TheStreet Quant Ratings rates Credicorp as a hold. The company's strengths can be seen in multiple areas, such as its growth in earnings per share, increase in net income and notable return on equity. However, as a counter to these strengths, we find that the stock has had a generally disappointing performance in the past year.

Highlights from the ratings report include:
  • CREDICORP LTD has improved earnings per share by 18.4% in the most recent quarter compared to the same quarter a year ago. The company has demonstrated a pattern of positive earnings per share growth over the past two years. We feel that this trend should continue. This trend suggests that the performance of the business is improving. During the past fiscal year, CREDICORP LTD increased its bottom line by earning $11.59 versus $10.23 in the prior year. This year, the market expects an improvement in earnings ($12.21 versus $11.59).
  • The company, on the basis of net income growth from the same quarter one year ago, has significantly outperformed against the S&P 500 and exceeded that of the Commercial Banks industry average. The net income increased by 17.3% when compared to the same quarter one year prior, going from $151.08 million to $177.15 million.
  • The gross profit margin for CREDICORP LTD is currently very high, coming in at 72.93%. Regardless of BAP's high profit margin, it has managed to decrease from the same period last year.

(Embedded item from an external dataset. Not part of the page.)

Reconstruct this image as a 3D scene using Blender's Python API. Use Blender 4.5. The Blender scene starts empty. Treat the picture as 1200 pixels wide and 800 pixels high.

Despite the mixed results of the gross profit margin, BAP's net profit margin of 15.93% compares favorably to the industry average.
  • BAP, with its decline in revenue, slightly underperformed the industry average of 5.5%. Since the same quarter one year prior, revenues fell by 13.5%. The declining revenue has not hurt the company's bottom line, with increasing earnings per share.
  • BAP has underperformed the S&P 500 Index, declining 8.32% from its price level of one year ago. Turning toward the future, the fact that the stock has come down in price over the past year should not necessarily be interpreted as a negative; it could be one of the factors that may help make the stock attractive down the road. Right now, however, we believe that it is too soon to buy.